A sequence of harmonic functions on $\mathbb{R}^{2}$ converging in distribution must necessarily converge locally uniformly to an harmonic function.

Question

I am self studying the Rudin's book of Functional Analysis and I stumbled upon this problem. Given a sequence $\{ f_{j} \}_{j}$ of harmonic functions on an open set $\Omega$ of $\mathbb{R}^{2},$ if $\{ f_{j} \}_{j}$ converges to a distribution $\Gamma$ then $\Gamma$ has to be an harmonic function on $\Omega.$ My attempted solution was the following.

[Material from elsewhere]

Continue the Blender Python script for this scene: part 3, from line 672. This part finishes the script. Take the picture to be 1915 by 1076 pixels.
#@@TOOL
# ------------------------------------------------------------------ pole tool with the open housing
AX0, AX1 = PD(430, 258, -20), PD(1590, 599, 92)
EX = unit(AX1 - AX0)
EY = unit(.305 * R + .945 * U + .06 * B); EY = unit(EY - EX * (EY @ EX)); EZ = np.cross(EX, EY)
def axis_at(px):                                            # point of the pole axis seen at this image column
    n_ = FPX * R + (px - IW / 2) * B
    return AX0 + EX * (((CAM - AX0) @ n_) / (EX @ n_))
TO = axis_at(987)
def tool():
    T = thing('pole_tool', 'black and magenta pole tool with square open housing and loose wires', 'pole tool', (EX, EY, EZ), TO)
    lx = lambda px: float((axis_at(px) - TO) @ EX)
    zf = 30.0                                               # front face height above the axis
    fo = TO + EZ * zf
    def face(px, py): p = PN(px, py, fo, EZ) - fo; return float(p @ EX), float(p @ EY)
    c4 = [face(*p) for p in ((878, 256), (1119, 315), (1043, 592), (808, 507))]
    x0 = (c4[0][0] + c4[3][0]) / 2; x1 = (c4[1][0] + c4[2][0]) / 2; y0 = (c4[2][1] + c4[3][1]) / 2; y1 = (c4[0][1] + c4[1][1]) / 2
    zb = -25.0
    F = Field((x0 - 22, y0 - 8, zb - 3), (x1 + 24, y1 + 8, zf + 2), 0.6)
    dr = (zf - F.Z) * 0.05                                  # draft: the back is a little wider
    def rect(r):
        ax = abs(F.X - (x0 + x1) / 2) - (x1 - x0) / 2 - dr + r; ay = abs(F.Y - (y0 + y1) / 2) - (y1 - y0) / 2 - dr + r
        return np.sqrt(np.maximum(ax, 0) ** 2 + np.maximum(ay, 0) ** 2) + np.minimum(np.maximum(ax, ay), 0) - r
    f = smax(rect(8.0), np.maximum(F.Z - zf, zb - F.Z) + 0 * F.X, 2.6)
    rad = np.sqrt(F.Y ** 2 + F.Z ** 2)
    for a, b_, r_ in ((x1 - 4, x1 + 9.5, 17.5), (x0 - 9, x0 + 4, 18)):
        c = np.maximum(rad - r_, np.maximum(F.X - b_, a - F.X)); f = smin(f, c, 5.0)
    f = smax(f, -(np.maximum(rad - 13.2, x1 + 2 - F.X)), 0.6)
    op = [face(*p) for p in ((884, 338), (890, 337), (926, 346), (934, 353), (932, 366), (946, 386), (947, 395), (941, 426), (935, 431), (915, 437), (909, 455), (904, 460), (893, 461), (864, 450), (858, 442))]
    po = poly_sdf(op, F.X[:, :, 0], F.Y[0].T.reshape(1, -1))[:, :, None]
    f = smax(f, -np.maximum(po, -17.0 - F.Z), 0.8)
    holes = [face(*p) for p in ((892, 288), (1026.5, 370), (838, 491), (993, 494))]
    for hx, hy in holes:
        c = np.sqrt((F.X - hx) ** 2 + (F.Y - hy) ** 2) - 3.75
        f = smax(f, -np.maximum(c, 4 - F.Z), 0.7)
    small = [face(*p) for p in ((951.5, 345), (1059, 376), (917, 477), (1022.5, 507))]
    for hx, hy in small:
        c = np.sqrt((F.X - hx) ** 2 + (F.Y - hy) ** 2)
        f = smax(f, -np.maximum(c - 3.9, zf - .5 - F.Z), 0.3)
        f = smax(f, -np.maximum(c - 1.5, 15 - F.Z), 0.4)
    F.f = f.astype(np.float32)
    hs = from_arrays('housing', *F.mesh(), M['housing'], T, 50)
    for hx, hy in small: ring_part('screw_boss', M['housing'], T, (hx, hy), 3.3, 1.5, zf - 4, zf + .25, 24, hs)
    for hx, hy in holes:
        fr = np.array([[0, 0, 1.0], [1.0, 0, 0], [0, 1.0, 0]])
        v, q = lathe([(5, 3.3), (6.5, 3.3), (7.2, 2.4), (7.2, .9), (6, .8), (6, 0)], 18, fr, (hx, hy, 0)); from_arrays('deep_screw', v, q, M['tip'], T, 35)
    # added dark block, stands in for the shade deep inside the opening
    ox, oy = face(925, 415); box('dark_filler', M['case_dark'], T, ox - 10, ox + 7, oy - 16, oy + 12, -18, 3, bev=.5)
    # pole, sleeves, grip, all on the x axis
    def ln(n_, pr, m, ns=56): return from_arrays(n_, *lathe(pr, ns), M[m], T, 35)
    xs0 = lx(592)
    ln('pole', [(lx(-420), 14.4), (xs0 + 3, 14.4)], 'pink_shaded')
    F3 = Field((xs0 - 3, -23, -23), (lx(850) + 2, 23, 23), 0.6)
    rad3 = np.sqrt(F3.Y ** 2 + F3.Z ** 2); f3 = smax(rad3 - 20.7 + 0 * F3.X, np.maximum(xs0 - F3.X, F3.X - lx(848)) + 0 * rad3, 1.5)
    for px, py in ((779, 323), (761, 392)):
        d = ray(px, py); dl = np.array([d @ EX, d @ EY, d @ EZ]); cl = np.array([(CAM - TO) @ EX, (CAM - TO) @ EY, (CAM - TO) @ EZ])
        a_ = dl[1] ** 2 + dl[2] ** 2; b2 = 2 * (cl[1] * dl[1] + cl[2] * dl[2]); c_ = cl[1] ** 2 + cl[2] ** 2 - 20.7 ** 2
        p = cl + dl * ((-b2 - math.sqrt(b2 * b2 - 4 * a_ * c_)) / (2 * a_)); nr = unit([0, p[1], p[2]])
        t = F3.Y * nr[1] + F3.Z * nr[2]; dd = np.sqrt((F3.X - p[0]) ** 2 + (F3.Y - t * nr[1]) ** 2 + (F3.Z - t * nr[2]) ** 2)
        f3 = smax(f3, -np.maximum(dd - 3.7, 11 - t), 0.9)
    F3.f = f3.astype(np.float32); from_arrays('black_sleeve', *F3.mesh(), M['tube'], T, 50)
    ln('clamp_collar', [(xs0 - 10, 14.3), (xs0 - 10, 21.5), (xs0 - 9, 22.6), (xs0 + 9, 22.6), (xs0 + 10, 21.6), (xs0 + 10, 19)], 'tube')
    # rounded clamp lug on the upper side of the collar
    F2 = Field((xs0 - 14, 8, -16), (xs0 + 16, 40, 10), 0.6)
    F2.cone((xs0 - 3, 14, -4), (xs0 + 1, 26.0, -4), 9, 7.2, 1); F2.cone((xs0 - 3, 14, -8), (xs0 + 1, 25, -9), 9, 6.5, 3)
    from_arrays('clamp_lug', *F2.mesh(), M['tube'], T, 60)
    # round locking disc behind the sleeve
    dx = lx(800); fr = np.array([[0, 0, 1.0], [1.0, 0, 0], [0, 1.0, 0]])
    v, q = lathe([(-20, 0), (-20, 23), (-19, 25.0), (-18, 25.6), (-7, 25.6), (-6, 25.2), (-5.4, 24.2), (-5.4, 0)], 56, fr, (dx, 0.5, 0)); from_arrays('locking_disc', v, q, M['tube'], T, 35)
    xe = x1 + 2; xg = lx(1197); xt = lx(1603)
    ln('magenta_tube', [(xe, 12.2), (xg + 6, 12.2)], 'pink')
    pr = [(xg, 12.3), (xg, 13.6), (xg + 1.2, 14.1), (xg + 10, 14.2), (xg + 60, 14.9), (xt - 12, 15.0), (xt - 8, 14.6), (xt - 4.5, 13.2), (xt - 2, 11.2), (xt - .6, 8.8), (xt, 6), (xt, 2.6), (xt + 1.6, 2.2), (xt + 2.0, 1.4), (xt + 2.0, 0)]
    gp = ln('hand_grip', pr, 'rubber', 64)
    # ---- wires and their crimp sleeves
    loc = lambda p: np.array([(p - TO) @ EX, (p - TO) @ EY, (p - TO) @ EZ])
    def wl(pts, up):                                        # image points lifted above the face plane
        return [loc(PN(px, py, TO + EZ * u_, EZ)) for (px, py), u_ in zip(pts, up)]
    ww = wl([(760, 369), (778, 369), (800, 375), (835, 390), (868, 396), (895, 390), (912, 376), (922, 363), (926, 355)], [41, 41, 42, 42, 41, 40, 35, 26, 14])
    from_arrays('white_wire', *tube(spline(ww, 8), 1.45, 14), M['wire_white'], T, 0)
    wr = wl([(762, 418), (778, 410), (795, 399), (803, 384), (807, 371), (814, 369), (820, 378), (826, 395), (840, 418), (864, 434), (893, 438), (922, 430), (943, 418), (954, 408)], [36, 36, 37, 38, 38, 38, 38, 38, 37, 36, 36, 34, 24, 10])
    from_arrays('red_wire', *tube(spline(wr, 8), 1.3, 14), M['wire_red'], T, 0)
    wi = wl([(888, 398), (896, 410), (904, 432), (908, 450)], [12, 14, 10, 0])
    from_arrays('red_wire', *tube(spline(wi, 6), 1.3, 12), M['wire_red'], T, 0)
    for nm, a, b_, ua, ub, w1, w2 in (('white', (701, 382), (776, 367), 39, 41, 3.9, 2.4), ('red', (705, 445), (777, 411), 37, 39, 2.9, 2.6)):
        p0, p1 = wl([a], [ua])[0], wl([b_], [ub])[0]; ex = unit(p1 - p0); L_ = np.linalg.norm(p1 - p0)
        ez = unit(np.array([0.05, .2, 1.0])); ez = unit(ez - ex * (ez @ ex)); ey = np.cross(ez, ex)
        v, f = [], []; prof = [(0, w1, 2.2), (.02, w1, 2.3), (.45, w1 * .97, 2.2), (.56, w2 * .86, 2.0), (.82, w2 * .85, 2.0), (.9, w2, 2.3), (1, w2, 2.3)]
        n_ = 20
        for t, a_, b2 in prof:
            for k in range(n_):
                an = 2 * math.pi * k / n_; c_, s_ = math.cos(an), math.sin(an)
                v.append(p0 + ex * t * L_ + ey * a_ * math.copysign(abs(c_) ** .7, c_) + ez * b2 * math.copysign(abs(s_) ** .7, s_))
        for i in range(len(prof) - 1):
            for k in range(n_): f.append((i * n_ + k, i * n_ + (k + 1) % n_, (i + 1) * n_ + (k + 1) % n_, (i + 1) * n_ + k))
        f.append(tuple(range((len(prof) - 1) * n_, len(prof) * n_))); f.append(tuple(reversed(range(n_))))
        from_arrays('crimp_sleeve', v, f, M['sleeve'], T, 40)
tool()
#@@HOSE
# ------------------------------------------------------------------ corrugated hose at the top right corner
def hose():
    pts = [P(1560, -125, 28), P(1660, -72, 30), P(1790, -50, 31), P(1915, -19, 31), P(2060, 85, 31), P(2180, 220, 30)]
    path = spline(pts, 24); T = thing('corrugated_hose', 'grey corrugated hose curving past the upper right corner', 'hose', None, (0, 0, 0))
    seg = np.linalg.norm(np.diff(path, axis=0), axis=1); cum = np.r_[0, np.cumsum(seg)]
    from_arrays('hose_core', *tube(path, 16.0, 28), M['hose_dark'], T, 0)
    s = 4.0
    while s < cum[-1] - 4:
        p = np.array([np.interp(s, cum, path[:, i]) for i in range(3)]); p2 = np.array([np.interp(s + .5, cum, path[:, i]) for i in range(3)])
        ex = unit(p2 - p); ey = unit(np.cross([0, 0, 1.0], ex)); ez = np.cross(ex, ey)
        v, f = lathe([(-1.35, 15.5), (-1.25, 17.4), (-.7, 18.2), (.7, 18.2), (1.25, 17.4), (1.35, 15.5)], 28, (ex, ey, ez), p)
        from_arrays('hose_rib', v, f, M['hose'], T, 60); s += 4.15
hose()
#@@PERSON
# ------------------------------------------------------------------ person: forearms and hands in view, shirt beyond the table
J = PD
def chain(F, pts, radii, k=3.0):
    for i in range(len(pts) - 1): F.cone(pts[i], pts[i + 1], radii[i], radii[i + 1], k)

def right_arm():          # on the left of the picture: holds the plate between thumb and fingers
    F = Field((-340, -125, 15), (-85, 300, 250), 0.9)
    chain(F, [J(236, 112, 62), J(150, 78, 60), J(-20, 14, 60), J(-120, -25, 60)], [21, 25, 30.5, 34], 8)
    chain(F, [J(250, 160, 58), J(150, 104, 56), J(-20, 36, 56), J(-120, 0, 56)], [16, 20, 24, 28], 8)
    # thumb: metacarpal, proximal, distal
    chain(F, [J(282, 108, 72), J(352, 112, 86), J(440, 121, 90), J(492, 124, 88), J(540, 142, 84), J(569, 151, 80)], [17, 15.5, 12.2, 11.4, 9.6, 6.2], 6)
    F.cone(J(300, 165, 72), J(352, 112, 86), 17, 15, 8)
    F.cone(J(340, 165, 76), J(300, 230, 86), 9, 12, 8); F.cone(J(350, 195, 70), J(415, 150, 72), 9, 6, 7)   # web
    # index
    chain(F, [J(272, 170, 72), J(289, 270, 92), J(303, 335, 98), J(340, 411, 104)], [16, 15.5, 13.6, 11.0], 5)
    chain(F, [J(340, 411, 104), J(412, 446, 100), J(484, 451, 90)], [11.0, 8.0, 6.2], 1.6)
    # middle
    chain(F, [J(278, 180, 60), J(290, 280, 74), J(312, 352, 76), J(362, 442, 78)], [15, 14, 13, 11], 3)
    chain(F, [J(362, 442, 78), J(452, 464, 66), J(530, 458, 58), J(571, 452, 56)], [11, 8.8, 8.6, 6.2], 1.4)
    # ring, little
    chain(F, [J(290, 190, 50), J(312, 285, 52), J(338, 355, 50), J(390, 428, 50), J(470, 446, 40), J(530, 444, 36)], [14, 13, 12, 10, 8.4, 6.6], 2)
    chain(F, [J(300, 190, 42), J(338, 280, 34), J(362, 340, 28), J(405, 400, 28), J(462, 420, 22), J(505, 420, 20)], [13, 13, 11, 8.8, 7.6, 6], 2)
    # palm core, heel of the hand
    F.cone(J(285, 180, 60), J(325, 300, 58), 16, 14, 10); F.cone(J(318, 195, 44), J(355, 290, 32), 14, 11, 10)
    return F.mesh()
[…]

The main point was to prove that $\{ f_{j}\}_{j}$ is a Cauchy sequence in $L^{\infty}(K)$ for every compact $K.$ Since the function $f_{i}$ is harmonic for every $i$ given a compact set $K$ we have that $$ f_{i}(x)-f_{j}(x)=\int_{B(x,r)} \frac{1}{\vert B(x,r) \vert} (f_{i}(y)-f_{j}(y))\, dy, $$ where $B(x,r)$ is a ball of radius $r,$ with $r$ suitably small and $x$ is a point of $K$. Maybe if I could write this last integral using a test function then I would have concluded, but since now I did not get any idea. Once this point is done the conclusion follows easily: the pointwise limit of the sequence $\{f_{j}\}_{j}$ fulfills the mean value property.